What you are asked to do: Starting at the first line of the data below, retype every line up to and including the one containing "from math import radians, sin, cos, pi, sqrt".

□ □ □ □ □

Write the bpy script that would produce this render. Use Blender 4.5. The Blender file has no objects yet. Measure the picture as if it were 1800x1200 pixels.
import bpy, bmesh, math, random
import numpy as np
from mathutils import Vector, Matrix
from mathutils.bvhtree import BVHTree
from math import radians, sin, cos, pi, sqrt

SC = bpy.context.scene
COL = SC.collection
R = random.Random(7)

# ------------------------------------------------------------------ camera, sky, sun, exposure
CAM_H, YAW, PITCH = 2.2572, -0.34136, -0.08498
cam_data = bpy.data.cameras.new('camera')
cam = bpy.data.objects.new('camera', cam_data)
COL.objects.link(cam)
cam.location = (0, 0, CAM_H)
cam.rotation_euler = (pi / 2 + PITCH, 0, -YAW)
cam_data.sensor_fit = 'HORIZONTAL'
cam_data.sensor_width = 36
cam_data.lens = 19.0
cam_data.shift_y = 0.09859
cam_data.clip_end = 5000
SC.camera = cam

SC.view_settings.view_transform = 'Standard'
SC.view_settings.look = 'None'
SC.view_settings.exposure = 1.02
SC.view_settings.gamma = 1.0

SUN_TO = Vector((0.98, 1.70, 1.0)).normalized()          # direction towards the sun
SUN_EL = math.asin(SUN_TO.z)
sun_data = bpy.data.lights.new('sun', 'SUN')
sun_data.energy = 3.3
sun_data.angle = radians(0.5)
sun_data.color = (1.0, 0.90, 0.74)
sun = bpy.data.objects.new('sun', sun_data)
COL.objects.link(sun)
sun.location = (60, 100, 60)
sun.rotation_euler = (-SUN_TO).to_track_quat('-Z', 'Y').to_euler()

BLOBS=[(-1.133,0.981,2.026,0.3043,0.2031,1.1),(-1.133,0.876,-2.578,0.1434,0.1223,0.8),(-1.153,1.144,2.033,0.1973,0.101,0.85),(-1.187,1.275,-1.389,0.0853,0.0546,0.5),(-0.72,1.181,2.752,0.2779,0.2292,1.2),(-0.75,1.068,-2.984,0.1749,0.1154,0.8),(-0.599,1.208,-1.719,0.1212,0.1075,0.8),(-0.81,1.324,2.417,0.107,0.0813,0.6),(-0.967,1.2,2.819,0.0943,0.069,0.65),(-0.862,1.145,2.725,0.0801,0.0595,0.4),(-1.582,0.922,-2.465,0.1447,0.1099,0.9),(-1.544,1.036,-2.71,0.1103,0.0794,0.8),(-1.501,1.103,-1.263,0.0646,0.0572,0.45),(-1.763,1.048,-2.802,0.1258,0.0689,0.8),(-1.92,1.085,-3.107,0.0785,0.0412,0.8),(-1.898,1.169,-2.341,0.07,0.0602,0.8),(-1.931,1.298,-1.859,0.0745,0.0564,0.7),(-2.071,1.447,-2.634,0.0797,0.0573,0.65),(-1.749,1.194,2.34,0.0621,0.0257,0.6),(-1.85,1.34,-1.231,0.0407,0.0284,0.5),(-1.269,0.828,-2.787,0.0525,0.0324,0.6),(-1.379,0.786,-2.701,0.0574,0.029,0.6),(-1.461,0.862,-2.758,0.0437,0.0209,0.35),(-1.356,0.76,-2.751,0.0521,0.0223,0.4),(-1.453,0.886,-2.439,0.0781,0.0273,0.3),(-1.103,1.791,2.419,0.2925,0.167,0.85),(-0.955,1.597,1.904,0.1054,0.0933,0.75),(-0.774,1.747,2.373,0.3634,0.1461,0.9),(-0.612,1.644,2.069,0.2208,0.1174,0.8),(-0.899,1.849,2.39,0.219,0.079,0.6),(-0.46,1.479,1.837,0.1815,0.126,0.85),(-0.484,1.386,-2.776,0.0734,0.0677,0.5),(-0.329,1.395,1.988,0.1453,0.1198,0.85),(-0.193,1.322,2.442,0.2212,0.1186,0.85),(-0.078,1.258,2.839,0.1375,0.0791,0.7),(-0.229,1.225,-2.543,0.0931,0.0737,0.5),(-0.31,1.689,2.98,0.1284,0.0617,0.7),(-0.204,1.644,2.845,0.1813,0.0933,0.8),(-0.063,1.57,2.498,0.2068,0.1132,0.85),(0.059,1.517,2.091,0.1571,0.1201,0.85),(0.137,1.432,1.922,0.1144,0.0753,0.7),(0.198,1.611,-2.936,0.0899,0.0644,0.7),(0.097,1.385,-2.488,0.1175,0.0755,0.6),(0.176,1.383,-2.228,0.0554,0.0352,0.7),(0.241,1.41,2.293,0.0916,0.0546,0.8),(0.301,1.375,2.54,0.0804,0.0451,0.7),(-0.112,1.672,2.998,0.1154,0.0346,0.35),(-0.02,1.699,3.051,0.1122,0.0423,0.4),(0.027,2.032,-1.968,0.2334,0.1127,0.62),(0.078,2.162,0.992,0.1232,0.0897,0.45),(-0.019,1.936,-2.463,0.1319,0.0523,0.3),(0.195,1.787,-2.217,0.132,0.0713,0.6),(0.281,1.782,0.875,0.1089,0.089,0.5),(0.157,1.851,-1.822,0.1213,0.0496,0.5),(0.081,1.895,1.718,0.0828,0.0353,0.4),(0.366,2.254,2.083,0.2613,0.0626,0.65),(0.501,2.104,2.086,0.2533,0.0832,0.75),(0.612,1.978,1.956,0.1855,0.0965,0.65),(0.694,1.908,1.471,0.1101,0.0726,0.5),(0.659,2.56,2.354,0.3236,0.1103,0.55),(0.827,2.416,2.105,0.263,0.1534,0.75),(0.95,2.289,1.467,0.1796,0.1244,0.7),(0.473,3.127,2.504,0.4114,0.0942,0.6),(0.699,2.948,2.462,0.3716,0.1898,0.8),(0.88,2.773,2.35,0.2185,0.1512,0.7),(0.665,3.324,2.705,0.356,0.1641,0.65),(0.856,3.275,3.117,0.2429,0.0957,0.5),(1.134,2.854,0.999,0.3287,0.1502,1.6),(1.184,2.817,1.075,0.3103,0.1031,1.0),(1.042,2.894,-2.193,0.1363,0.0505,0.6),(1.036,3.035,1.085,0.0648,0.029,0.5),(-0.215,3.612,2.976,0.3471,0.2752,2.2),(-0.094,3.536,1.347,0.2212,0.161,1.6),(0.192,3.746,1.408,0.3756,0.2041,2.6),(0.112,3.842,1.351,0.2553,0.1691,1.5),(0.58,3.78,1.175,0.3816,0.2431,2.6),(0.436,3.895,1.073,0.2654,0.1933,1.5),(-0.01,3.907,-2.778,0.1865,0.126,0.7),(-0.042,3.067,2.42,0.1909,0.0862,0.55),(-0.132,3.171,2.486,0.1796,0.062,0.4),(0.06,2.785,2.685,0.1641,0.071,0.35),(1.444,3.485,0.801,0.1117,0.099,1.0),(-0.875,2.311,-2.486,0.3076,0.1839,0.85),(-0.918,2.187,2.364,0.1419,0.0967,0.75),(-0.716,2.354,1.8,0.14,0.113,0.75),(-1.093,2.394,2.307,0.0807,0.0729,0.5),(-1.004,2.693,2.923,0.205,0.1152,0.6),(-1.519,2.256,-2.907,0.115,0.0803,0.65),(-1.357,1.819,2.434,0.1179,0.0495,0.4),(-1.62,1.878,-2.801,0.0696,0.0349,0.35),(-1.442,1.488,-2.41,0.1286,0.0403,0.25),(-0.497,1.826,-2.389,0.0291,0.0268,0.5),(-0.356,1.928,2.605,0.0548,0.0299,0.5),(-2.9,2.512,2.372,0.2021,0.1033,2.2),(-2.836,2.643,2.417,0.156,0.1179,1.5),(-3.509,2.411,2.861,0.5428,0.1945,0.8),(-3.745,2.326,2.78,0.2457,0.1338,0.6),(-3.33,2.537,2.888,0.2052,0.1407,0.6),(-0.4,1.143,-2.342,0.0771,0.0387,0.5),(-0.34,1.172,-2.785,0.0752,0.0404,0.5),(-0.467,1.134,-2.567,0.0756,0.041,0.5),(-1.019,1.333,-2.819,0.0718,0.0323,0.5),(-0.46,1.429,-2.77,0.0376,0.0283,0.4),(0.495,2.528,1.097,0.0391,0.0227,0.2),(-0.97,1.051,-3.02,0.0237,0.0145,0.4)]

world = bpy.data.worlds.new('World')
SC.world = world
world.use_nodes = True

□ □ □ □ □

Correct result:
Write the bpy script that would produce this render. Use Blender 4.5. The Blender file has no objects yet. Measure the picture as if it were 1800x1200 pixels.
import bpy, bmesh, math, random
import numpy as np
from mathutils import Vector, Matrix
from mathutils.bvhtree import BVHTree
from math import radians, sin, cos, pi, sqrt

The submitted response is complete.